Information provided
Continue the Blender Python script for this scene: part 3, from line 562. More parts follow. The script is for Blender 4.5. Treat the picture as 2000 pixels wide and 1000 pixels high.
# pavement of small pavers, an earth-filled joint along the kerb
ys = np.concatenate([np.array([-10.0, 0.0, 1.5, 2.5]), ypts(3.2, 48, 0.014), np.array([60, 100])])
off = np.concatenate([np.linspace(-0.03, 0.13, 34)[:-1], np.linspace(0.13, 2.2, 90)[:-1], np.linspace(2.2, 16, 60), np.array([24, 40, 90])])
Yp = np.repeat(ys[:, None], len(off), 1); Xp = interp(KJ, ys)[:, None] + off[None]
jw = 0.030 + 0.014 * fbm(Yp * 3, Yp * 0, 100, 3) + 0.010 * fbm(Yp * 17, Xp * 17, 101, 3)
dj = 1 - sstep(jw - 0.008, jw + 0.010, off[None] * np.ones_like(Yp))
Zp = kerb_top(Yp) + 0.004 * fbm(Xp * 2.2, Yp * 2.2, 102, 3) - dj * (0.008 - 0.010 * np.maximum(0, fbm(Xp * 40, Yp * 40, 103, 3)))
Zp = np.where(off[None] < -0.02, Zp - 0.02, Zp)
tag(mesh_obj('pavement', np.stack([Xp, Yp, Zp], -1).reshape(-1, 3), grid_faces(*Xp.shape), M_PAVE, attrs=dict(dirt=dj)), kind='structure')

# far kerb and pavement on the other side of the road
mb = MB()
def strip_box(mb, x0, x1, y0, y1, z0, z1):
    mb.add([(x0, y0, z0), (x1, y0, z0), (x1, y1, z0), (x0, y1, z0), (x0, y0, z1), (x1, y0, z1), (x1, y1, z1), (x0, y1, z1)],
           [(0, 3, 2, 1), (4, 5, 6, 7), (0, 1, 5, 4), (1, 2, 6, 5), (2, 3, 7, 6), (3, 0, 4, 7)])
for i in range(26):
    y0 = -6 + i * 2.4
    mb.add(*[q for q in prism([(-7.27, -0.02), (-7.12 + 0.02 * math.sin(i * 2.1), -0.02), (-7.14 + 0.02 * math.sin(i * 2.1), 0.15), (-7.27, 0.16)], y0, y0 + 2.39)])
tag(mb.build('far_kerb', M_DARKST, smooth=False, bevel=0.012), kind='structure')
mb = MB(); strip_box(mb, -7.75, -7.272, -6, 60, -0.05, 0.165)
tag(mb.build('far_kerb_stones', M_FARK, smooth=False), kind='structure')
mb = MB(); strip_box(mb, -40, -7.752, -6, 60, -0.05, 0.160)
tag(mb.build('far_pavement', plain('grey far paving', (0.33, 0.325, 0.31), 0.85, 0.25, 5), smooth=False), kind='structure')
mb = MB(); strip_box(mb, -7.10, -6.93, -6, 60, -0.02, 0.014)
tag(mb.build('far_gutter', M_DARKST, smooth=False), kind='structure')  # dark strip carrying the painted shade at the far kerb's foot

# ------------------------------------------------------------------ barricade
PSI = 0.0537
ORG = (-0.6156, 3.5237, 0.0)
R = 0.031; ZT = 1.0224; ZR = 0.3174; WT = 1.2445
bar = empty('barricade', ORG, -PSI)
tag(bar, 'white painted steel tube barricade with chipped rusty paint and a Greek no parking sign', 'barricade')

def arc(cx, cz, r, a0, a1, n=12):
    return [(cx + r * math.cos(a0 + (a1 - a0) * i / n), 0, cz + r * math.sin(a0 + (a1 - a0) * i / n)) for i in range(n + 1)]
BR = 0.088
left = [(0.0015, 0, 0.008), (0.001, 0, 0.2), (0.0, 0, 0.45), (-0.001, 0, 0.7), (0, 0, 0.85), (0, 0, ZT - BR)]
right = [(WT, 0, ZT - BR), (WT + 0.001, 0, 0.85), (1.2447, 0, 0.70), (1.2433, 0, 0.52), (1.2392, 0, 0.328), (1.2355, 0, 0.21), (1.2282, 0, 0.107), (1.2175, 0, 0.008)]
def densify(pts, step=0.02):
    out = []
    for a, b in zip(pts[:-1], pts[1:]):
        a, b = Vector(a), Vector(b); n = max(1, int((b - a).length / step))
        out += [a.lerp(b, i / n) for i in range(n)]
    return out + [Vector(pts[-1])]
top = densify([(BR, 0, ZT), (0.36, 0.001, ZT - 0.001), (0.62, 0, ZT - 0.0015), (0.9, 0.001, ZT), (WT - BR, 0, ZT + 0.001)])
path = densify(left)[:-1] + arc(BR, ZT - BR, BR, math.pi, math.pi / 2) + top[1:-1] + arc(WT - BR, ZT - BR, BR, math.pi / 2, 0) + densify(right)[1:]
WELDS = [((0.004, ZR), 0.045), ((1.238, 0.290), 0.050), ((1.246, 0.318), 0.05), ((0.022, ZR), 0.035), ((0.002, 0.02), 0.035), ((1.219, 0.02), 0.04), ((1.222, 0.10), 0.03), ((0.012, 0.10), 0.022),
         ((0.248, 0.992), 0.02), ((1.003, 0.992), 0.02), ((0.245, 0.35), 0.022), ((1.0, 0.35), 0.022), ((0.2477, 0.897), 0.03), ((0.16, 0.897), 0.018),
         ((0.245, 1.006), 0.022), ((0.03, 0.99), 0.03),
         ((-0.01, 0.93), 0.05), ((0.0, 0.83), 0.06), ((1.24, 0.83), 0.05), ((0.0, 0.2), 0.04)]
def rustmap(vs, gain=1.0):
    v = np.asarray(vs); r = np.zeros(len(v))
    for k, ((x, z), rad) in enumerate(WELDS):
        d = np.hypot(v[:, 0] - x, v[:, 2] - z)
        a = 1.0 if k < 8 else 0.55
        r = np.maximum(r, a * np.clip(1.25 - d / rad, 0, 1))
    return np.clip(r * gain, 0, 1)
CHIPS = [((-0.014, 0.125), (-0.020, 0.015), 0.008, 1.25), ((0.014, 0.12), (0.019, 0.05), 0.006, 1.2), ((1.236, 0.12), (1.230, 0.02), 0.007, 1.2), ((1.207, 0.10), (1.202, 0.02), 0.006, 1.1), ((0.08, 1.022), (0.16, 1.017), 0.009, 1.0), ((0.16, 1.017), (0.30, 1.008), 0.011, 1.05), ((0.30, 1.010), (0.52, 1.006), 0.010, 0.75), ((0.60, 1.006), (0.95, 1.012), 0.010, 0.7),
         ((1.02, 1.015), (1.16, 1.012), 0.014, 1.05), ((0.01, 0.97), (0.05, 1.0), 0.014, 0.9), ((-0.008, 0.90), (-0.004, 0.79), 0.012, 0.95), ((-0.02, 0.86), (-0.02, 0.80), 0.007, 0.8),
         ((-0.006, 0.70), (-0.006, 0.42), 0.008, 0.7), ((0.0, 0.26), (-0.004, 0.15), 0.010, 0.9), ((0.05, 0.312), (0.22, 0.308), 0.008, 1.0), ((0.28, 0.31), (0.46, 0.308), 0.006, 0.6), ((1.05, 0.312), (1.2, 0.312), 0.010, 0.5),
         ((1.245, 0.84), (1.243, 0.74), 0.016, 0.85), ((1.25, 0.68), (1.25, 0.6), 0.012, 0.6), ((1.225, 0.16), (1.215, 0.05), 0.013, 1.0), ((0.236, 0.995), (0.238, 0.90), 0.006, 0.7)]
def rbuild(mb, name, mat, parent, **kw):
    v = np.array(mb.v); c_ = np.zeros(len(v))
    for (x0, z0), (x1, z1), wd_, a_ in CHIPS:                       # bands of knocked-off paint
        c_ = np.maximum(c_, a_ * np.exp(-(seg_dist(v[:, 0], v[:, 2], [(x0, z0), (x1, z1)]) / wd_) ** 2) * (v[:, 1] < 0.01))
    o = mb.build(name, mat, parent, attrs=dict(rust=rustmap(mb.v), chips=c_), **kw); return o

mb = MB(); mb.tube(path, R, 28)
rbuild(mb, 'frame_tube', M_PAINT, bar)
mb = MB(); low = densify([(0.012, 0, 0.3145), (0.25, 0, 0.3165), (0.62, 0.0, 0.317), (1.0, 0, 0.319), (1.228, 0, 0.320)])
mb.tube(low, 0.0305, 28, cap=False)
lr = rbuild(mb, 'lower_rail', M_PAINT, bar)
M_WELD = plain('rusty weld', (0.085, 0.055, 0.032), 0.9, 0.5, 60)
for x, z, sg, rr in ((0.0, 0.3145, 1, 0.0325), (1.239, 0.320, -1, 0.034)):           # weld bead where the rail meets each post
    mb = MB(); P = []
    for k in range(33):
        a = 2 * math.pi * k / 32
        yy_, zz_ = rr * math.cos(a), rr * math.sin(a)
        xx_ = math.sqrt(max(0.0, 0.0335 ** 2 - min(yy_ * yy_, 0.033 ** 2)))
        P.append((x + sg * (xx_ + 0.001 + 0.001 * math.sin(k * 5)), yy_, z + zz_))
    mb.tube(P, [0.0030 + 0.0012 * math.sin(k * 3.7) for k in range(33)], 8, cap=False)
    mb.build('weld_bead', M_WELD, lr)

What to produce
Begin with the first line of the listing and copy exactly through the line that contains "M_PAVE, attrs=dict(dirt=dj)), kind='structure')", please, keeping both ends and leaving out everything after.

Complete response
Continue the Blender Python script for this scene: part 3, from line 562. More parts follow. The script is for Blender 4.5. Treat the picture as 2000 pixels wide and 1000 pixels high.
# pavement of small pavers, an earth-filled joint along the kerb
ys = np.concatenate([np.array([-10.0, 0.0, 1.5, 2.5]), ypts(3.2, 48, 0.014), np.array([60, 100])])
off = np.concatenate([np.linspace(-0.03, 0.13, 34)[:-1], np.linspace(0.13, 2.2, 90)[:-1], np.linspace(2.2, 16, 60), np.array([24, 40, 90])])
Yp = np.repeat(ys[:, None], len(off), 1); Xp = interp(KJ, ys)[:, None] + off[None]
jw = 0.030 + 0.014 * fbm(Yp * 3, Yp * 0, 100, 3) + 0.010 * fbm(Yp * 17, Xp * 17, 101, 3)
dj = 1 - sstep(jw - 0.008, jw + 0.010, off[None] * np.ones_like(Yp))
Zp = kerb_top(Yp) + 0.004 * fbm(Xp * 2.2, Yp * 2.2, 102, 3) - dj * (0.008 - 0.010 * np.maximum(0, fbm(Xp * 40, Yp * 40, 103, 3)))
Zp = np.where(off[None] < -0.02, Zp - 0.02, Zp)
tag(mesh_obj('pavement', np.stack([Xp, Yp, Zp], -1).reshape(-1, 3), grid_faces(*Xp.shape), M_PAVE, attrs=dict(dirt=dj)), kind='structure')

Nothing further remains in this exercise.